But some analysts will be replaced by analysts who know how to work with AI.
Let’s say that again. Slowly.
Eric Weber has a great line: data jobs aren’t dying, they’re splitting.
In other words, analysts are not disappearing. But the job is clearly splitting into two different tracks.
The first one is the analyst who uses AI to do the good old data work faster:
- write SQL
- build dashboards
- clean data
- stitch pipelines together
- generate “insights” like: “Revenue grew in April because there were more purchases.” Thank you, Cap!
This work still matters. But this part of the job will keep getting cheaper. AI can do execution faster, calmer, and without the dramatic “I’m not in the right headspace today”.
The second one is the analyst who understands what data work is actually worth doing:
- what should we measure?
- why are we measuring it?
- what business question are we trying to answer?
- where is this metric lying to us?
- how reliable is this conclusion?
- what decision will the team make after seeing this?
That’s the part becoming more valuable.
And this is exactly what I try to do as a fractional Head of Marketing Analytics.
Not just “build another report”.
But help the team understand:
- which questions actually matter for growth
- which metrics affect decisions, and which ones just look nice
- where analytics helps make money, and where it only creates a feeling of control
- what should be automated with AI, and what still needs human judgment
- which hypotheses are worth testing next
Because when building a report becomes easy, the real skill is no longer “I can build a report”.
The real skill is knowing which report should exist in the first place.
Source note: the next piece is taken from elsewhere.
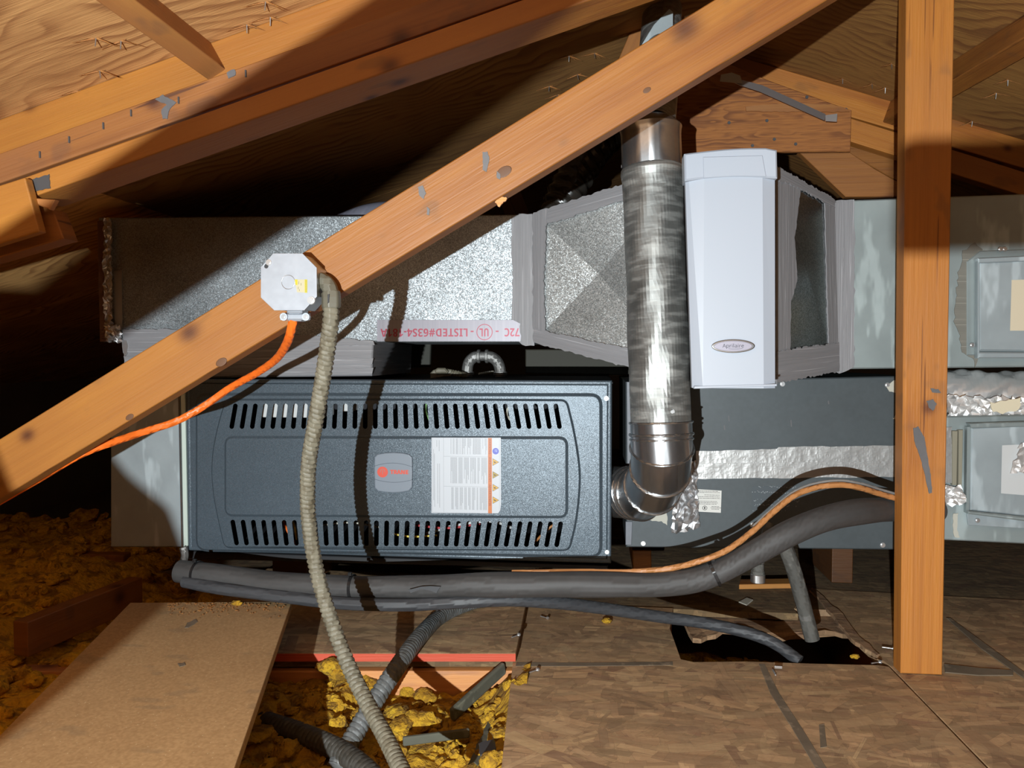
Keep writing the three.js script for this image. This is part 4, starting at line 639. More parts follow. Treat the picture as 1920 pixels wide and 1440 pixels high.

AI will make data products almost free to produce. Sounds great.
But there’s a catch.
Instead of a graveyard of unused dashboards, we may get a graveyard of AI agents, automated reports, and data apps nobody needs either.
They’ll just appear faster. With nicer icons.
The problem was never only that teams were slow at building analytics.
The problem was that nobody really knew why they were building it.
So the question is not “will AI replace me?” The better question is:
am I just speeding up the old work, or am I helping the business understand what work is worth doing?
The first one is becoming a commodity. The second one is the new zone of value for analysts.